Entries with scene source code>
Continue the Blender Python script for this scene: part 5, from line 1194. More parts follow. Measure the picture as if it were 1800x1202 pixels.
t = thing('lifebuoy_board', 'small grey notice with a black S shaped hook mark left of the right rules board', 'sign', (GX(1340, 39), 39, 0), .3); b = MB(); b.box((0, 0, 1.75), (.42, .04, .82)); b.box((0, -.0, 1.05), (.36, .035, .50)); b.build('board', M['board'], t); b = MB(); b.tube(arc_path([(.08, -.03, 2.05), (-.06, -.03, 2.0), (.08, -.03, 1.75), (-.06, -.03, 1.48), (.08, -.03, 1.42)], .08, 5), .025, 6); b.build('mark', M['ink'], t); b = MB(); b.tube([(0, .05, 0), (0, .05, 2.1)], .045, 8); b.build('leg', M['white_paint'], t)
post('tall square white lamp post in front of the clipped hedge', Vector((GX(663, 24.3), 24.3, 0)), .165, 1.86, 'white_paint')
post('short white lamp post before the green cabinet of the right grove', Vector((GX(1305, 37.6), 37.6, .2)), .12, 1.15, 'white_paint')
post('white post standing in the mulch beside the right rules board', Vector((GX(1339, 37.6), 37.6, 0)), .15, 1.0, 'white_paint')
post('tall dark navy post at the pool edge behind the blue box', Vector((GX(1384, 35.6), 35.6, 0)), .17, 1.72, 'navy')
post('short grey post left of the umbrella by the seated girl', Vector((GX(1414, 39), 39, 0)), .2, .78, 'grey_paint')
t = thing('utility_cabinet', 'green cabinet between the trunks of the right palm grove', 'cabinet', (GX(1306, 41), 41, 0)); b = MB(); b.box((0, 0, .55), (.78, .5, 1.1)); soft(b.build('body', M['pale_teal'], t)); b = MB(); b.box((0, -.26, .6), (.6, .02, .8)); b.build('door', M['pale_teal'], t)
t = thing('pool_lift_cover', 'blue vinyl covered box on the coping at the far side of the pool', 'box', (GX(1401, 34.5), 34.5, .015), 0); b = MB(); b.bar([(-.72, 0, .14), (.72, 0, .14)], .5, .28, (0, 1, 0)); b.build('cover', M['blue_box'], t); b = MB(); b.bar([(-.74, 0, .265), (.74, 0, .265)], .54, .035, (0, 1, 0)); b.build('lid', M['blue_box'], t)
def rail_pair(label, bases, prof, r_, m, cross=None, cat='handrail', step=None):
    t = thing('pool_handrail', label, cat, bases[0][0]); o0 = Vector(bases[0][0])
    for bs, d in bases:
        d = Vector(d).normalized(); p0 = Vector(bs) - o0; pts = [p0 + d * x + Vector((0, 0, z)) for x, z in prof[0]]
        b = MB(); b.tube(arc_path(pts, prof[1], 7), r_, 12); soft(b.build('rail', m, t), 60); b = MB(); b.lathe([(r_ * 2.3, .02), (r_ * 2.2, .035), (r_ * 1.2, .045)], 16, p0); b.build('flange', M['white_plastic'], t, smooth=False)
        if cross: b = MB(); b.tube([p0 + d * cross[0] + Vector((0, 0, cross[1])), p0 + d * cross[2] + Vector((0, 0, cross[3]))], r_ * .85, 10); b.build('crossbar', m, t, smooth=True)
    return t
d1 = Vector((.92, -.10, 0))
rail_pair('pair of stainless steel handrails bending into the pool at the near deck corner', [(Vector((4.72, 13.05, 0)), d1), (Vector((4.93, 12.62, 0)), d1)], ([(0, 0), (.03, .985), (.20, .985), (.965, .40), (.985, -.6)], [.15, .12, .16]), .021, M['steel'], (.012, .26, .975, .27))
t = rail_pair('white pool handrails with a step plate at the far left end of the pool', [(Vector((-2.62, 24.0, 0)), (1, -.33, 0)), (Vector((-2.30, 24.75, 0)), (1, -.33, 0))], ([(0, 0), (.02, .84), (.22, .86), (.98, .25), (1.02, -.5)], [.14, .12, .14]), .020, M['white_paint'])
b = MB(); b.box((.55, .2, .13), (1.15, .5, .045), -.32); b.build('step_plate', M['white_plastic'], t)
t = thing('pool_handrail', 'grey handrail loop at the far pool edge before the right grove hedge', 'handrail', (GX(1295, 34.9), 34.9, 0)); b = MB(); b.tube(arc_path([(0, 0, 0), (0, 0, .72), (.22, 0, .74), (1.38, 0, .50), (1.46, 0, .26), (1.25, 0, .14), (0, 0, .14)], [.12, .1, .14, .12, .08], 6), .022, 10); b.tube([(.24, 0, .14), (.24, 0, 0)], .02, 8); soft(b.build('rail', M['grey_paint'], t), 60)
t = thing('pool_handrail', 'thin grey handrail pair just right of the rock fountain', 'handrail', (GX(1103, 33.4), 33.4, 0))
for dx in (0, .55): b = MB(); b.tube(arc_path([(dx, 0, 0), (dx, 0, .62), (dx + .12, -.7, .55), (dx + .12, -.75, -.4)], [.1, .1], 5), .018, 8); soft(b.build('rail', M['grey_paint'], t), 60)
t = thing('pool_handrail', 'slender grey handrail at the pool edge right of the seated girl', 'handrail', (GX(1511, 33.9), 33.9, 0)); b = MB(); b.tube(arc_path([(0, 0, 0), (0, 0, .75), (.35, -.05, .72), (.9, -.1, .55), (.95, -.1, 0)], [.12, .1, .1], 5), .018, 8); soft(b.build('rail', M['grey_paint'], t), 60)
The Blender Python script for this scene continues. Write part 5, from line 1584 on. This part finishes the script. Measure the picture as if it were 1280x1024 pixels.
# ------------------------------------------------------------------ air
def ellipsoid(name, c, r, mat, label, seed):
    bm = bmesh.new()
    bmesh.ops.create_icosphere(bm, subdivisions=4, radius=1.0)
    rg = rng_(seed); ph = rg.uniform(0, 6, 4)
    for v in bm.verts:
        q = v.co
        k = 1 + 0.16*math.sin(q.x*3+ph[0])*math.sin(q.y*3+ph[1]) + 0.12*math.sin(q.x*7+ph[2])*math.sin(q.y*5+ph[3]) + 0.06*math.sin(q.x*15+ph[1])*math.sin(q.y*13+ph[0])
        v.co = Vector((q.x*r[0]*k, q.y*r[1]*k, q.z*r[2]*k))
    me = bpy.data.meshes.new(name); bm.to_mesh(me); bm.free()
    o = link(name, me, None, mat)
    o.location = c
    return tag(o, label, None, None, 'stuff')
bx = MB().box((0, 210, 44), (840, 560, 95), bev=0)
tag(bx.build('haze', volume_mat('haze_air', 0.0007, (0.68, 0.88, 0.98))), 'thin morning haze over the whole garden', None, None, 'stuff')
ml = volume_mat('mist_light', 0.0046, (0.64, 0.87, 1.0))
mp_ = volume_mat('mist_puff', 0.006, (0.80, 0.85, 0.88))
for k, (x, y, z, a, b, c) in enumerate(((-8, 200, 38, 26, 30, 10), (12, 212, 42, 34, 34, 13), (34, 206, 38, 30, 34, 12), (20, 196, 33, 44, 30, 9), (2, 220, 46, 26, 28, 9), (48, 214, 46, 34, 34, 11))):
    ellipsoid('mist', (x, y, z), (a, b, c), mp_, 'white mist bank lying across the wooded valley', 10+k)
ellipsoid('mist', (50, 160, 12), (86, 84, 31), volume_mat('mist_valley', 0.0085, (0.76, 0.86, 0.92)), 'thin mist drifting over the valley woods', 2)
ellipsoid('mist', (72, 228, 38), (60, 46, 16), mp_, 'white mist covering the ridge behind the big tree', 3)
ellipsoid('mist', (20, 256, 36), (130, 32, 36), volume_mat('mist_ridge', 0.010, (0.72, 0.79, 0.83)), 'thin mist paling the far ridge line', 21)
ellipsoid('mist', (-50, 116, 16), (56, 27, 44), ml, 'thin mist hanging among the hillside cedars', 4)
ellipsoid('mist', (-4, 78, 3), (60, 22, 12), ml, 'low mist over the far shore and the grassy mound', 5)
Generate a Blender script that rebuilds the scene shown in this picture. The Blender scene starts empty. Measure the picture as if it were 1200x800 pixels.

What this task involves> What is the number of lines in the data that hold the word "script"? Reply with that number and nothing else.

Response below> 3